Inert Detritus The Internet's dust bunnies

8 August 2006 @ 11am

The Wisdom of Crowds: Wikipedia, Vandalism, and Free Information

Wikipedia has a single, overarching goal: to create a free encyclopedia.

Wikipedia depends on volunteer contributions of knowledge for its content. To make this easy for anyone to do, Wikipedia is very accepting of new material: complete strangers, such as myself, can log onto Wikipedia at any time, from any internet connection in the world, and write about something we think is worthy of encyclopedic inclusion. 

As great as Wikipedia’s free and open nature are for contributing and editing, it is also its Achilles’ heel. Material can be removed as easily as it can be added, and this the tool that Wikipedia vandals use for their handiwork.

Wikipedia is continually vandalized. News coverage of Wikipedia often centers not on the collaborative work of millions of editors, but on the subversive goals of a malicious few, each bent on achieving their 15 seconds of fame. Vandalism is incredibly easy to accomplish: edit an article, pick something you want to change, and hit submit.

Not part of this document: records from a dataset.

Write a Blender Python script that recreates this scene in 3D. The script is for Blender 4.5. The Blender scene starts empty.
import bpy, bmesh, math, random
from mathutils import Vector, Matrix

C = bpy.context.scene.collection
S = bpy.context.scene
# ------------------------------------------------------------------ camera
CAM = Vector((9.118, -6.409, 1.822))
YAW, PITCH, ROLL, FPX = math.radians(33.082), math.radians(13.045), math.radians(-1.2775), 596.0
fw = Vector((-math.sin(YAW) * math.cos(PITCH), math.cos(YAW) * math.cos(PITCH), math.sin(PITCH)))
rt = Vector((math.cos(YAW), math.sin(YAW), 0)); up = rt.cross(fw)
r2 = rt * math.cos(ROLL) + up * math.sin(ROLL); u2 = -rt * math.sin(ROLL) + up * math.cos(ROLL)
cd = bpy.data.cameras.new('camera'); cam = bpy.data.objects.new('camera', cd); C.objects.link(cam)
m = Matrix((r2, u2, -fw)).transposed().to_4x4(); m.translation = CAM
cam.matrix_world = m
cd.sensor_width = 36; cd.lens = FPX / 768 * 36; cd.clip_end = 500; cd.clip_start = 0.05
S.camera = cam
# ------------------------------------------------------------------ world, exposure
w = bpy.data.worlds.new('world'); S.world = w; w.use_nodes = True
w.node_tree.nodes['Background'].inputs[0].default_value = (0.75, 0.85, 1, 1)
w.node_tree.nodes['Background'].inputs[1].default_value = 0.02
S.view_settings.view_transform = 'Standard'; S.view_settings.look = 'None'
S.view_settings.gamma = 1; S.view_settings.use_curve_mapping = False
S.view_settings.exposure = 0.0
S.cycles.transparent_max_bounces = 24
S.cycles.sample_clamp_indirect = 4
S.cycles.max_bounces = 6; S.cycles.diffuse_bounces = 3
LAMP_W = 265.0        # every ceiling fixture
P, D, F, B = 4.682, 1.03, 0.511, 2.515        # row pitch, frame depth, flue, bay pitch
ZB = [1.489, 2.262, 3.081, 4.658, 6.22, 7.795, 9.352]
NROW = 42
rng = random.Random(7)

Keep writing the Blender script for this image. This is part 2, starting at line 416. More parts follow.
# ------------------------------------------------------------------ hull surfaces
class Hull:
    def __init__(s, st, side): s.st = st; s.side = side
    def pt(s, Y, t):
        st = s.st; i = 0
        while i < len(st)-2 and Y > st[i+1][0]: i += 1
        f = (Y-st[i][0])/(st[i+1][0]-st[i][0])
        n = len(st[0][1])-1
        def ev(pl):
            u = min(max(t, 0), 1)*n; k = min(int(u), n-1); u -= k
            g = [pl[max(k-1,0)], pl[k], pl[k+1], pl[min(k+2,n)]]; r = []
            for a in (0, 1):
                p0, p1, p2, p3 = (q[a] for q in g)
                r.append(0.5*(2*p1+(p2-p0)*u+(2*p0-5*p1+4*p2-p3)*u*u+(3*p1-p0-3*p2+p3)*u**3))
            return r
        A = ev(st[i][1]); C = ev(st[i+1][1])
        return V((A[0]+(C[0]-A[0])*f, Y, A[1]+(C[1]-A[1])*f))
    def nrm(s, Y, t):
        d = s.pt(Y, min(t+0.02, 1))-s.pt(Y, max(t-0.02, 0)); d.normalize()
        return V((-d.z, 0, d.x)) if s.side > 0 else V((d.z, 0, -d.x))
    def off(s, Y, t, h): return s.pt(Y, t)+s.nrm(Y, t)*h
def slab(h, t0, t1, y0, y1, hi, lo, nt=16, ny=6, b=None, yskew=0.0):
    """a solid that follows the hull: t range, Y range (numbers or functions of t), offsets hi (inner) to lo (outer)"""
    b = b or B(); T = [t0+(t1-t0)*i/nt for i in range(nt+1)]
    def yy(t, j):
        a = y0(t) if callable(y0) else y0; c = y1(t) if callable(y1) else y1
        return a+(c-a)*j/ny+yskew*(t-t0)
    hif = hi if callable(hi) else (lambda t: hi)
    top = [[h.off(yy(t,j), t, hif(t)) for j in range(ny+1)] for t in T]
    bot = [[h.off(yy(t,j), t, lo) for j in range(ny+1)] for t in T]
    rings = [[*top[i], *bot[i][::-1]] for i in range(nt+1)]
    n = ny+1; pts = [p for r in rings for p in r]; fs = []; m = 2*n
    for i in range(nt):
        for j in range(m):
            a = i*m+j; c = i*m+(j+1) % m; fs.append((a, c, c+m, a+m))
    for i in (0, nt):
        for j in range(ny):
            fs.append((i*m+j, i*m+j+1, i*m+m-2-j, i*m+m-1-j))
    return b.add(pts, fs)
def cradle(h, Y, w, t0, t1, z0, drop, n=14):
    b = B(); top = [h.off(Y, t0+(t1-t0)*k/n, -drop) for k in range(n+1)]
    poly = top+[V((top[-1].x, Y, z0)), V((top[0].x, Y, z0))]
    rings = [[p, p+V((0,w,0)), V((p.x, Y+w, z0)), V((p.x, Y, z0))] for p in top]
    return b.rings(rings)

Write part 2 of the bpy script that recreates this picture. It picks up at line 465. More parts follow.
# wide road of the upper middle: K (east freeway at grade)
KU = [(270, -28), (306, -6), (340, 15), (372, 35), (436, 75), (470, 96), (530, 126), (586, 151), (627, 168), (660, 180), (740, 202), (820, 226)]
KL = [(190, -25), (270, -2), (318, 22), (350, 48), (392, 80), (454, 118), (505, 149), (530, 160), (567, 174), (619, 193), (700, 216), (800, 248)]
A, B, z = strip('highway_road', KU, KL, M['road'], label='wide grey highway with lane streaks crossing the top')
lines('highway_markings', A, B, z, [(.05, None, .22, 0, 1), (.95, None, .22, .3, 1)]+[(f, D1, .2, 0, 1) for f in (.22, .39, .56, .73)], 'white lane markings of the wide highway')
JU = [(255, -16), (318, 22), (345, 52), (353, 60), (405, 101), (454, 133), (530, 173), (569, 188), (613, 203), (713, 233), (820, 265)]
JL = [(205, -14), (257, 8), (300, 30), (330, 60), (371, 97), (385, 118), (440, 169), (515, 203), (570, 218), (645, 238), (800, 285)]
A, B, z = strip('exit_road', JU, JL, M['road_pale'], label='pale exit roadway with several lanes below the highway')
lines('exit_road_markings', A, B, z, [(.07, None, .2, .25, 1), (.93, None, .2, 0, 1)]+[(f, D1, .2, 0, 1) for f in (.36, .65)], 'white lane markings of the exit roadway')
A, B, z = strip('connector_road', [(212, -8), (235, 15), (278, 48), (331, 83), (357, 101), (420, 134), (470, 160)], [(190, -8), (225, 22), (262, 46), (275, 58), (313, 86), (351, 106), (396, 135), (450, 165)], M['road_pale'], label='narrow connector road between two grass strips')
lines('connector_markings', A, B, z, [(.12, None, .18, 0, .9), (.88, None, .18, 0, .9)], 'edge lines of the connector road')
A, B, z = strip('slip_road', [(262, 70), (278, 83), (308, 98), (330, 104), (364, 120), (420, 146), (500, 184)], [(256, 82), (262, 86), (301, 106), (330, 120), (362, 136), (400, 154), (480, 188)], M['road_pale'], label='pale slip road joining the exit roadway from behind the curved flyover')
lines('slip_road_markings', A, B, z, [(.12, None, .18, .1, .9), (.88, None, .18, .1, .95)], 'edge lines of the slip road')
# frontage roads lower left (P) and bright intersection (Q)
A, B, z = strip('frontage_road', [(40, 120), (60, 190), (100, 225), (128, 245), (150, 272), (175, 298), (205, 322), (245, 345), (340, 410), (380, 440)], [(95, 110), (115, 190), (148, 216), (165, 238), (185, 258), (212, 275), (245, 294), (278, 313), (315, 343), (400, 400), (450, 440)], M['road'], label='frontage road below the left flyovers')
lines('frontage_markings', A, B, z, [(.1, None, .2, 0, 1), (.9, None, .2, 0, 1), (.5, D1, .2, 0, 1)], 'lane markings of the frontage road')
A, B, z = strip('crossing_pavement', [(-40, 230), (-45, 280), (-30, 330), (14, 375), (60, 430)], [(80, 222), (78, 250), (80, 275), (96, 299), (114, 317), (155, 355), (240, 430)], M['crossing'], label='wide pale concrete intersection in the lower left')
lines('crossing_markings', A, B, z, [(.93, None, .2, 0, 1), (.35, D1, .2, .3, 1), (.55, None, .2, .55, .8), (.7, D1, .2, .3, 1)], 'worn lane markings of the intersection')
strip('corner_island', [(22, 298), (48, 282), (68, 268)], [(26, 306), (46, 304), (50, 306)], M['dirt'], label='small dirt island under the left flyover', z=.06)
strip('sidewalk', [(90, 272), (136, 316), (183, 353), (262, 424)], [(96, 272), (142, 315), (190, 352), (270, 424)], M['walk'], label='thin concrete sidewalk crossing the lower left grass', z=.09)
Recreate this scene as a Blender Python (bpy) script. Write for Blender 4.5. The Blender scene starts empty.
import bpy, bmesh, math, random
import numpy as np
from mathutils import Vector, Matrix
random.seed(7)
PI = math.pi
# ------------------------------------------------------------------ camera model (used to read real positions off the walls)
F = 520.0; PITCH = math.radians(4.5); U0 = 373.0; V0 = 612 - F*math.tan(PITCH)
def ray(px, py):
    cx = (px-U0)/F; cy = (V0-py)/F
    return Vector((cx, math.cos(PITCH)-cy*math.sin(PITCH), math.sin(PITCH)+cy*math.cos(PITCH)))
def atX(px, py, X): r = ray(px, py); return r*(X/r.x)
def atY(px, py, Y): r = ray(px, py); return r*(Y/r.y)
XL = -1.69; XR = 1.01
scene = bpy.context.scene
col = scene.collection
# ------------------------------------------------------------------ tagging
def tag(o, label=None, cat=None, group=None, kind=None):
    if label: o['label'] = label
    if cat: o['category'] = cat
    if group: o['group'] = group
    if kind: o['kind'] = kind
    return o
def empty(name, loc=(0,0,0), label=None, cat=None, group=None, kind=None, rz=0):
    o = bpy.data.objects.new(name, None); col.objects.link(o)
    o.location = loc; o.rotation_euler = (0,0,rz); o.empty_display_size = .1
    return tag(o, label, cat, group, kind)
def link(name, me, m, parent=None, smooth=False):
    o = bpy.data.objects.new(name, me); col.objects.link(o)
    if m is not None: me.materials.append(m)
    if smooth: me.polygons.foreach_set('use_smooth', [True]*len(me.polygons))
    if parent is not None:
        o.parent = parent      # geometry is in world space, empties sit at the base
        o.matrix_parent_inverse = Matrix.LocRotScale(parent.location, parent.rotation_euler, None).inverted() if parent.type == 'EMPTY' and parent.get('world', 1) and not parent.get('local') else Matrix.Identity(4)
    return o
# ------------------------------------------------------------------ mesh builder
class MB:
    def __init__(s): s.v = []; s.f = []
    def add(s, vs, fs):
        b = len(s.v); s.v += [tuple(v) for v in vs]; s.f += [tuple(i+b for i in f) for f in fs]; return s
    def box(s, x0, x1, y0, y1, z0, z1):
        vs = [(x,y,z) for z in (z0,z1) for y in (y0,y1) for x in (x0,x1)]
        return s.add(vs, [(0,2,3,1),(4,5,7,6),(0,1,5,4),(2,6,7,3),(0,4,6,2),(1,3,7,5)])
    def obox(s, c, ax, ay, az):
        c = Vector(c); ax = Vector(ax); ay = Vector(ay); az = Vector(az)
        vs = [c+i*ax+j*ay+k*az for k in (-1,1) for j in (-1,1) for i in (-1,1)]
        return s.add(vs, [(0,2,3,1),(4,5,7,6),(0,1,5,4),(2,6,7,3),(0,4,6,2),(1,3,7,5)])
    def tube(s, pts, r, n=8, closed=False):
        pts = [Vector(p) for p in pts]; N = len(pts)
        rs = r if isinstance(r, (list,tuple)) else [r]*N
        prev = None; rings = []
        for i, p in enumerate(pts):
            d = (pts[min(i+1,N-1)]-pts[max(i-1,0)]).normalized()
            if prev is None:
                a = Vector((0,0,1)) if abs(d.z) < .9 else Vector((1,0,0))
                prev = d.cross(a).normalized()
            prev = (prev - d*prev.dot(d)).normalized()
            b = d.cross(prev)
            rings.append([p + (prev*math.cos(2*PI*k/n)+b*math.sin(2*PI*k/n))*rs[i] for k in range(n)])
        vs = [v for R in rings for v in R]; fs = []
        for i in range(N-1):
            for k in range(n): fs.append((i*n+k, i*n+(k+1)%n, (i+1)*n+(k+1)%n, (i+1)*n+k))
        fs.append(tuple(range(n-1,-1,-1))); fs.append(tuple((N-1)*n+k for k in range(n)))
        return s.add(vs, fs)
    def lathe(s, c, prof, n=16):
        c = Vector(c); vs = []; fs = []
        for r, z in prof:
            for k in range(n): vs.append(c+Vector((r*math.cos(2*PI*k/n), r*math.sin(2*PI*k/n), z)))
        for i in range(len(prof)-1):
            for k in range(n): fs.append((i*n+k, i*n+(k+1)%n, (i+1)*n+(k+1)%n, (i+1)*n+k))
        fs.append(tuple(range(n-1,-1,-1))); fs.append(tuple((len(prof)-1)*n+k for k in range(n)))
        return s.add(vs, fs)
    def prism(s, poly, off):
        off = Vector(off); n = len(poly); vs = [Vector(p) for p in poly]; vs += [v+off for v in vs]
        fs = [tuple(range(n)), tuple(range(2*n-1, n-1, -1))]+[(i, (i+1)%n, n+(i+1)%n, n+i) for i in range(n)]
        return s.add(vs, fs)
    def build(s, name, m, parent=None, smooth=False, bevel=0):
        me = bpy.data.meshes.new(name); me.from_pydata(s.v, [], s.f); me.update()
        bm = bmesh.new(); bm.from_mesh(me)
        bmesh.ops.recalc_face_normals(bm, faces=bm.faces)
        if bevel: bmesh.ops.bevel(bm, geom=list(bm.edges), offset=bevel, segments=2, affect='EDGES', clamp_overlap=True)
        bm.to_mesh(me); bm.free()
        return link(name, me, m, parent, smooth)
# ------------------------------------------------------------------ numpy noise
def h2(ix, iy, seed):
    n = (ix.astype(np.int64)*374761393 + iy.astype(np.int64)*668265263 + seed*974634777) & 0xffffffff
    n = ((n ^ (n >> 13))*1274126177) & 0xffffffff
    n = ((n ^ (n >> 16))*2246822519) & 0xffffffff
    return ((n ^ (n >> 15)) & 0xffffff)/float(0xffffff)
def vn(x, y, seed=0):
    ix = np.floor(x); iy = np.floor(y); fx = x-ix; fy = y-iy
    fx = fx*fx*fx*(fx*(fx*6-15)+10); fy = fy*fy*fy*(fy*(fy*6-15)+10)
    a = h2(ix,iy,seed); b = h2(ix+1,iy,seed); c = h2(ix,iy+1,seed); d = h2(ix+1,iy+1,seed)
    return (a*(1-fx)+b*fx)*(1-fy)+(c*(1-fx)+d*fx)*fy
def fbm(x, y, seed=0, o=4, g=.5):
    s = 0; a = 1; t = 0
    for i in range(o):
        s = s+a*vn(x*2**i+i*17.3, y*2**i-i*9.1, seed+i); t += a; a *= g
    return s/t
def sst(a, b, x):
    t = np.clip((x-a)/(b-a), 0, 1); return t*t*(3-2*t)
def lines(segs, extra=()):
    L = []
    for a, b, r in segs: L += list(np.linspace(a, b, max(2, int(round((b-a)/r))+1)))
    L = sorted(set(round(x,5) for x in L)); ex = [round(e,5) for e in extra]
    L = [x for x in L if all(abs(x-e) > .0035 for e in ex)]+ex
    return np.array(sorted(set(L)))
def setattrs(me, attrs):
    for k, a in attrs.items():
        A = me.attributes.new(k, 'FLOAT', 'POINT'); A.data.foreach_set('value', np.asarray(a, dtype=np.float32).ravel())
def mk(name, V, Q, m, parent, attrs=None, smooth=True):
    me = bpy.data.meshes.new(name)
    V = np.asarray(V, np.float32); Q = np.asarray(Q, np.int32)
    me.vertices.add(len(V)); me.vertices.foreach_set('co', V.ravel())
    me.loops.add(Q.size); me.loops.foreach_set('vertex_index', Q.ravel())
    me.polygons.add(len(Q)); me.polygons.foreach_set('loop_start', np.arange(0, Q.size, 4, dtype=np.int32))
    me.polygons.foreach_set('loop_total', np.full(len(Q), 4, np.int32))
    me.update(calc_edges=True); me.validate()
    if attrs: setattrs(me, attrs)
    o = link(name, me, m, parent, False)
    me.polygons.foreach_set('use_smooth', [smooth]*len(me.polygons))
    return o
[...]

Editors of Wikipedia perform a wide variety of tasks. Most research the topics discussed, providing references to academic papers, news items, or other third party sources. Some grammar nazis are at home in the semi-literate Wikipedian world, where everything is in need of a good copy-edit.

I prefer to patrol the new users and pages feeds. I watch over newly created pages, keeping people from creating articles about a house party they held, or their ex-girlfriend whom they hate. I also watch edits made by new users. New accounts are often the tool of choice for vandals: why bother to make hundreds of constructive edits, then throw away your account on vandalism? You gain no “benefit of the doubt” in administrators’ minds by constructively contributing, and so, vandals simply create throwaway accounts to etch their graffiti far and wide.

Coverage of Wikipedia also occasionally questions some of the more sweeping edits made in Wikipedia. Editors have made plenty of bad edits in the past, and more than a few administrators have made decisions which fell on the wrong side of an issue or dispute. However, most, if not all such mistakes, are recognized and discussed, and a consensus is often reached that falls on the right side of the debate.

In the end, Wikipedia’s greatest strength and weakness are one and the same. The best tools the community has to handling vandals and correcting mistakes have all ready been developed. While Wikipedia is not and will never be universally accepted in academia and business as an authorative source, it remains a valuable collection of information and knowledge not available elsewhere.